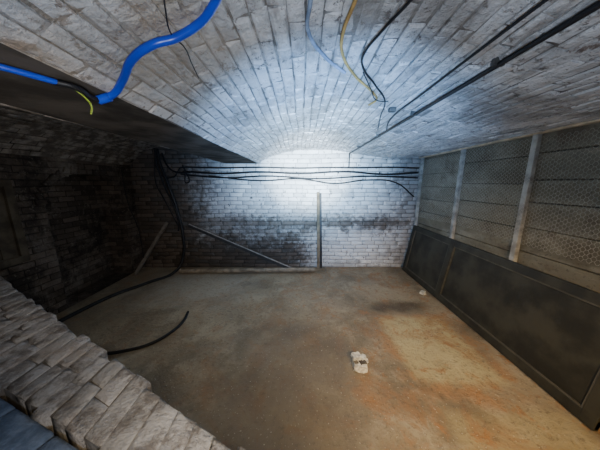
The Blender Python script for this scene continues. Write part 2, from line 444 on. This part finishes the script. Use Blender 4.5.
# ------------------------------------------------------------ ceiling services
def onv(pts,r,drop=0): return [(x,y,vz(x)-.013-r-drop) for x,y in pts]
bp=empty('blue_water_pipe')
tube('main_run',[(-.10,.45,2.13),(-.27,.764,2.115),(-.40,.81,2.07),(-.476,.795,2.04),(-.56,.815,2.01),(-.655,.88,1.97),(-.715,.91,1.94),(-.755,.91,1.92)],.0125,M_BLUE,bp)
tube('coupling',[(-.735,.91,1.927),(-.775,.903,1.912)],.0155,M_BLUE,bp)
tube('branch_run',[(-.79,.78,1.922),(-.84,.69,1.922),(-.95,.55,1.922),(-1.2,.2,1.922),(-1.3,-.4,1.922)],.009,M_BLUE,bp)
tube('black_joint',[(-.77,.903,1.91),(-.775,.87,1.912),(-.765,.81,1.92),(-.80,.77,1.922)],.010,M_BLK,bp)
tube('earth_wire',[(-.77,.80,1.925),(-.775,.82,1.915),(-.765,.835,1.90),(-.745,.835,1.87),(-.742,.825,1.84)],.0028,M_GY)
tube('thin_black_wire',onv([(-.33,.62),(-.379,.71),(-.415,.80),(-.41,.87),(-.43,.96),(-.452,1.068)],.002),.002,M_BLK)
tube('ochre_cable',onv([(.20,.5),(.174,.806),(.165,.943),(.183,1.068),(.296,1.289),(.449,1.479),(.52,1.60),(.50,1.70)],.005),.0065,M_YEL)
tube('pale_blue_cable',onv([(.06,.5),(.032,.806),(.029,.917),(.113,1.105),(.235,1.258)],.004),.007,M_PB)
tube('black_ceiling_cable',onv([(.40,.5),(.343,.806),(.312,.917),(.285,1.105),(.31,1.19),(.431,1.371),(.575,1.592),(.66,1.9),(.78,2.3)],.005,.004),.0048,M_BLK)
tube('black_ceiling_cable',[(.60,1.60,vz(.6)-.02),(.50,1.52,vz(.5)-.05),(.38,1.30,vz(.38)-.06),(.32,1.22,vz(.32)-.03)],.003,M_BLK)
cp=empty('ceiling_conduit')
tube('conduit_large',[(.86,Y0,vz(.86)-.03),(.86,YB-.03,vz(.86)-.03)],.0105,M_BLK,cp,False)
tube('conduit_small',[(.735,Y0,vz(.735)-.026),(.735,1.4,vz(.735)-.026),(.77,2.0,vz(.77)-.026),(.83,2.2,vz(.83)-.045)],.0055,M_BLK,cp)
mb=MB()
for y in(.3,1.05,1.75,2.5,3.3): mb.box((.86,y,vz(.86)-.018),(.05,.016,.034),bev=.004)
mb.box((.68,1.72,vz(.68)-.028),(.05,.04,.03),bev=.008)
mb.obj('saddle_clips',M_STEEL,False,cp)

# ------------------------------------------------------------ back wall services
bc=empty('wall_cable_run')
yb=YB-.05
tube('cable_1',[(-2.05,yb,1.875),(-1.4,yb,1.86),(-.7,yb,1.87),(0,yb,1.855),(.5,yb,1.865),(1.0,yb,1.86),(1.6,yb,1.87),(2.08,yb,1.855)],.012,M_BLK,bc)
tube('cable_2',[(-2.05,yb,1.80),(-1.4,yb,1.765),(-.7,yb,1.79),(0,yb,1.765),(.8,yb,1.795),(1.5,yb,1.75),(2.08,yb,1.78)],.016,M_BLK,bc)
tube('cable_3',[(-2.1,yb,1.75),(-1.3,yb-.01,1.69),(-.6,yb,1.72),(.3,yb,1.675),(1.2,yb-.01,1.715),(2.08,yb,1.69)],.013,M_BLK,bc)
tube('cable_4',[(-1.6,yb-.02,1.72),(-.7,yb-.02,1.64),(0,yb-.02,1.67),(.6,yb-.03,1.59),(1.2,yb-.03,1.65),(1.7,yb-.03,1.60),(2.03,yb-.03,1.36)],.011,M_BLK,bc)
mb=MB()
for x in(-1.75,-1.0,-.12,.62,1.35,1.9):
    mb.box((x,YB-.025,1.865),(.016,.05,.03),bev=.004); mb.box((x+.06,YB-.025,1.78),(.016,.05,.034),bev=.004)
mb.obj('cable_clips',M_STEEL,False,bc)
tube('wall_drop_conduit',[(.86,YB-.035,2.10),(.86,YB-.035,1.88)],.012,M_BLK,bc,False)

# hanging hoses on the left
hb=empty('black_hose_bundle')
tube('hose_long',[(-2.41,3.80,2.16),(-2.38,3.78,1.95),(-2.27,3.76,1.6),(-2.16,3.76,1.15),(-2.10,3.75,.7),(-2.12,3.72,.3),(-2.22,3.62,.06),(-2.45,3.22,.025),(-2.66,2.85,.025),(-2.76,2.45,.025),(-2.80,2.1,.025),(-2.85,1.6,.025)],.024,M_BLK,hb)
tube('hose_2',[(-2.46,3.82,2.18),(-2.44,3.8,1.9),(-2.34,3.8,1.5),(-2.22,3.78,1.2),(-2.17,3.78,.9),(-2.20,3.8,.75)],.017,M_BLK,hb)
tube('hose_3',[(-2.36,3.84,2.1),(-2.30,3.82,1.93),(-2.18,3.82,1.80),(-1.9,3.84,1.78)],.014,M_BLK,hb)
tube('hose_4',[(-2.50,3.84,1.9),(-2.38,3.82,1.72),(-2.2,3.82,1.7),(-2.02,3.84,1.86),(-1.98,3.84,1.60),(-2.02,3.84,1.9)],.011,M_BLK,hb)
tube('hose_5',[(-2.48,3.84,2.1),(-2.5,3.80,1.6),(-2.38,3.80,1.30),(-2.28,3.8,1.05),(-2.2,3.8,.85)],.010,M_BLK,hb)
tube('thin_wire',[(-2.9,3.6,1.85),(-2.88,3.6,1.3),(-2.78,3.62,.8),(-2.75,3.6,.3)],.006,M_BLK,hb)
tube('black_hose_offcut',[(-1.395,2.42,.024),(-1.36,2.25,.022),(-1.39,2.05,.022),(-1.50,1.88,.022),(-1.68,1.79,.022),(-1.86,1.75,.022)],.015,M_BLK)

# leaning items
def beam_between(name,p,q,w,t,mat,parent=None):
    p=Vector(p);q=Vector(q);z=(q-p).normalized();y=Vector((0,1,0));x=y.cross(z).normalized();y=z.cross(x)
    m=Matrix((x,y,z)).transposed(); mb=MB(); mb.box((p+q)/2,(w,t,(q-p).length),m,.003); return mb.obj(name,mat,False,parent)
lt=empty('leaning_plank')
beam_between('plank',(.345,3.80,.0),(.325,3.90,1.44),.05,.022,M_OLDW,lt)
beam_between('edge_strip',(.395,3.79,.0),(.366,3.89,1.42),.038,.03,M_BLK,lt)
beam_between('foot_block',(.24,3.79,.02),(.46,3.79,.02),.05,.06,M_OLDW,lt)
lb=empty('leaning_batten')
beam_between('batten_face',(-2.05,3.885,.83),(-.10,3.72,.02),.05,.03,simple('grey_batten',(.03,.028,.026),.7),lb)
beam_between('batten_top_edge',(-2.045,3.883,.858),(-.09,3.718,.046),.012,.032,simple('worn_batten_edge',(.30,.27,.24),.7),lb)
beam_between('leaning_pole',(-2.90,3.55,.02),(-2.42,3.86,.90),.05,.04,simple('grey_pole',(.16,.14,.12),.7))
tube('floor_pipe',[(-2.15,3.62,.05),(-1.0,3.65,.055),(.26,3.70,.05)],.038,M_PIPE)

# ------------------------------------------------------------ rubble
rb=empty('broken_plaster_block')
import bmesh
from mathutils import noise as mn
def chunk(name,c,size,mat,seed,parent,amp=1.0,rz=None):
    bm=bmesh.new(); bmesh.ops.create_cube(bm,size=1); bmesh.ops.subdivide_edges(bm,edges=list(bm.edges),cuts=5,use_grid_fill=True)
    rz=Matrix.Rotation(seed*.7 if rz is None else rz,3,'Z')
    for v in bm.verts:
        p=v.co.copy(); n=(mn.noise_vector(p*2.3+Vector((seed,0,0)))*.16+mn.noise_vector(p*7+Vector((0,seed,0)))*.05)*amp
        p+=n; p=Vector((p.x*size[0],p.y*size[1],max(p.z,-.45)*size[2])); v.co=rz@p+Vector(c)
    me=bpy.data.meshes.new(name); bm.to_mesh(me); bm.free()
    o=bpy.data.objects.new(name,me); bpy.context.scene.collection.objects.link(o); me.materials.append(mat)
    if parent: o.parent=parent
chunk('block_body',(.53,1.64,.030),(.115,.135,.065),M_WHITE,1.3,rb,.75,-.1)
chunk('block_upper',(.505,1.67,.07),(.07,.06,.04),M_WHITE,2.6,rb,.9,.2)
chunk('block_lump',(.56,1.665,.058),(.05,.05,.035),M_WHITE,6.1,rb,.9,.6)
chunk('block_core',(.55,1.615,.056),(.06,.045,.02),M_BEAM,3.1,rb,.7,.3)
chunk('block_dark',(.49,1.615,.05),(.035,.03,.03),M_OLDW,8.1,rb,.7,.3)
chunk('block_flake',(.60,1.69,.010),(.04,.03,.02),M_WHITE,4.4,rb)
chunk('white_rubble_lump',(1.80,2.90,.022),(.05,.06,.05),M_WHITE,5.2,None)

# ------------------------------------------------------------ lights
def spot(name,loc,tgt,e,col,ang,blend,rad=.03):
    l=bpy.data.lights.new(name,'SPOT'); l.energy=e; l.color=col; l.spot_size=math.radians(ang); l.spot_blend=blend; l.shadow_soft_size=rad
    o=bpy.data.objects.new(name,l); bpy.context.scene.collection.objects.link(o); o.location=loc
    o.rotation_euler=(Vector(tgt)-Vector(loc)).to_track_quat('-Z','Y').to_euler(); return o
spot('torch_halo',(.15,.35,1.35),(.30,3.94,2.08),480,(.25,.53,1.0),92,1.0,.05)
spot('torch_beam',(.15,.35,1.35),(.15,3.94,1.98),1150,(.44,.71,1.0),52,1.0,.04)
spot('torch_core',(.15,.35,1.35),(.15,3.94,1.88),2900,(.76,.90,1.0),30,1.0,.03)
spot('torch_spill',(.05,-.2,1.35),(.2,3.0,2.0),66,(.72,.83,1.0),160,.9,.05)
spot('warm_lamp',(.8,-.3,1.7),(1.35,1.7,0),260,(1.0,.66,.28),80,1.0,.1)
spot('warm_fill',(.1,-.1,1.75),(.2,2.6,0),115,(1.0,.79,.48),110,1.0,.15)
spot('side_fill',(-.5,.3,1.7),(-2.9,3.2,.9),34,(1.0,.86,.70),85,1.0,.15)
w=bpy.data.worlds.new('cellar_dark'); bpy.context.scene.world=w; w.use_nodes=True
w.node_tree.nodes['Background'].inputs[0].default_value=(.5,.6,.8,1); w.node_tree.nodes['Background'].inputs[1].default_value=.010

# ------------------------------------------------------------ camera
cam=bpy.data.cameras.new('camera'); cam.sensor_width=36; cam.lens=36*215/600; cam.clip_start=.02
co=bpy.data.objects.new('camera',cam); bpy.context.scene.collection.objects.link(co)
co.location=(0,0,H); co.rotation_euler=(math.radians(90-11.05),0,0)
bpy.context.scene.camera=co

------------

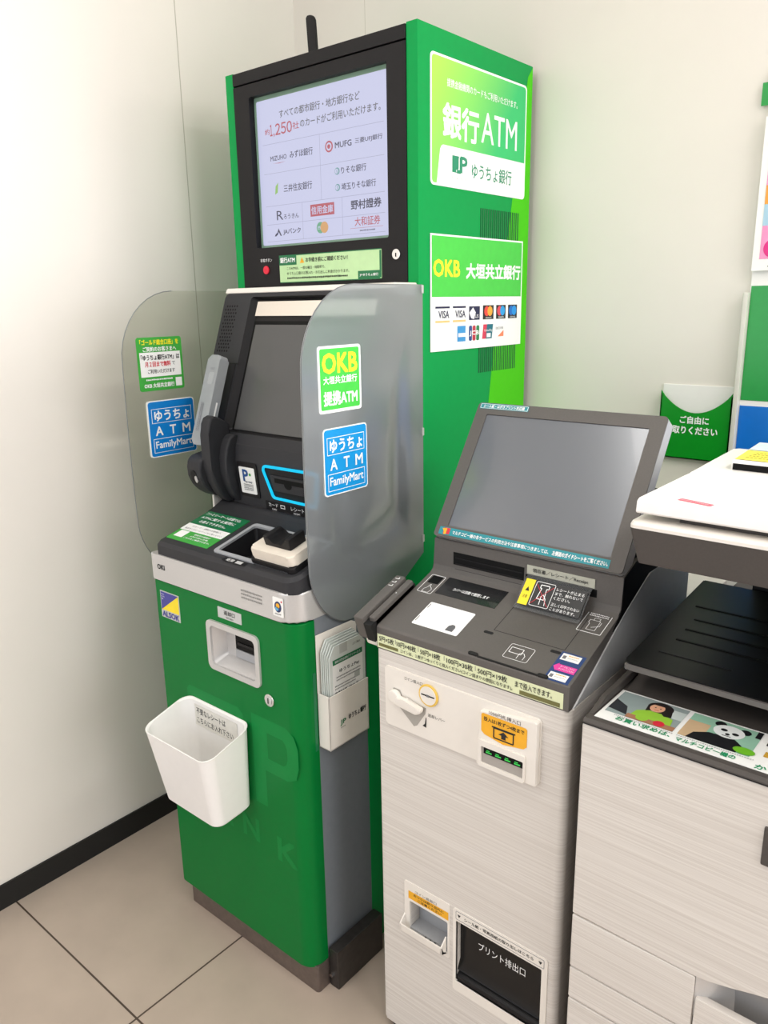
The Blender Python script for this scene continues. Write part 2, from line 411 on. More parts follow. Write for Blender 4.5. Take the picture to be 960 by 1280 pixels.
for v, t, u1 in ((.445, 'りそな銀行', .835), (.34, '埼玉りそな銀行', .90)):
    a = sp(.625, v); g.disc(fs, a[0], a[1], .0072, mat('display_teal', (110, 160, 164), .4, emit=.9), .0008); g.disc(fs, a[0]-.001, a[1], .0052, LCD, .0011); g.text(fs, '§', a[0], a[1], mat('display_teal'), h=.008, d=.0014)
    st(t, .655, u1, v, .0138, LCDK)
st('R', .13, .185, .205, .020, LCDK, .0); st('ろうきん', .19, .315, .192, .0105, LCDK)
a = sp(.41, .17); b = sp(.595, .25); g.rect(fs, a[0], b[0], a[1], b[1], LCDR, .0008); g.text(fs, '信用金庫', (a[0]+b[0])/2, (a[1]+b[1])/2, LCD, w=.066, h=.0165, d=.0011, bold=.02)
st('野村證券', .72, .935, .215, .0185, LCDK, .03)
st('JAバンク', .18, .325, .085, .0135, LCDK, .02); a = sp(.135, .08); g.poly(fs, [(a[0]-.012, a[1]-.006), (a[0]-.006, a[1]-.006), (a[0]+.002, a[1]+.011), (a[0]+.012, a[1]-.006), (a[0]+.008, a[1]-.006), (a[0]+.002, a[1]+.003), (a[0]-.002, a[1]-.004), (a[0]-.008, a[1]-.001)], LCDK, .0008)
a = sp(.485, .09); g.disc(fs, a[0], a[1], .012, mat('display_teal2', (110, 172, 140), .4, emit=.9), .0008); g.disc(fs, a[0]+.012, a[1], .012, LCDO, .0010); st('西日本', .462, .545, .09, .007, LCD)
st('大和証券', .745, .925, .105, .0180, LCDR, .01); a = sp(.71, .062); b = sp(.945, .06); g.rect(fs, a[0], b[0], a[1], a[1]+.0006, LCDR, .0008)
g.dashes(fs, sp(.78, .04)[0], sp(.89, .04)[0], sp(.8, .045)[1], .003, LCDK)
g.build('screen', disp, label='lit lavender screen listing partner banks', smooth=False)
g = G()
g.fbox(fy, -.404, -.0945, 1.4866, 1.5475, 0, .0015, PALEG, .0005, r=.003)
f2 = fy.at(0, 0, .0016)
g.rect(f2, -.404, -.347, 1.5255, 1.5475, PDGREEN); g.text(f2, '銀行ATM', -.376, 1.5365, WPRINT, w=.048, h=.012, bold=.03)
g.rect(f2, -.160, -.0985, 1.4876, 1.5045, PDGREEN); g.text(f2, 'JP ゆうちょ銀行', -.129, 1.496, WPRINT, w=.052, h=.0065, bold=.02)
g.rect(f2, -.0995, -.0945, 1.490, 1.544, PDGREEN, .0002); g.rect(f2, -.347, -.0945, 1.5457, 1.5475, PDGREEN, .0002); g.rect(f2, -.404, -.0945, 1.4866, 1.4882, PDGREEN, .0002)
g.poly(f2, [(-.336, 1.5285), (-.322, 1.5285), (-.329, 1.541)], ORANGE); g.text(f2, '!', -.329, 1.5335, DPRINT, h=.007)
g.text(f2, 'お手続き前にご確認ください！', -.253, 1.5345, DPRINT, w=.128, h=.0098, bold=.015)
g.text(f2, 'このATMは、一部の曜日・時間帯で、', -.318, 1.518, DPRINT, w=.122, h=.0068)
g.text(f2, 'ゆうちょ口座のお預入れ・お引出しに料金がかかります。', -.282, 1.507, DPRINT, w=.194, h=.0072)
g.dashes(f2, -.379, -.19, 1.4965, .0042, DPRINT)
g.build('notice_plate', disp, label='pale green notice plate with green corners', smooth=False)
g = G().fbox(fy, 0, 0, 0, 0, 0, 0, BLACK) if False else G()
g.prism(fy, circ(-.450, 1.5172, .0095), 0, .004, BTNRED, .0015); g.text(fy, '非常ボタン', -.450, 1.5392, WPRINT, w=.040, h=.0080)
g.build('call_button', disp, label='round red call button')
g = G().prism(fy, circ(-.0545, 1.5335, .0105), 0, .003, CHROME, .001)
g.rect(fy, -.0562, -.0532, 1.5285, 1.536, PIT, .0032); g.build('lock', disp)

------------

### TASK TO COMPLETE
Each line holding "this" must be found and copied.

### ANSWER TO THE PROBLEM
The Blender Python script for this scene continues. Write part 2, from line 444 on. This part finishes the script. Use Blender 4.5.
The Blender Python script for this scene continues. Write part 2, from line 411 on. More parts follow. Write for Blender 4.5. Take the picture to be 960 by 1280 pixels.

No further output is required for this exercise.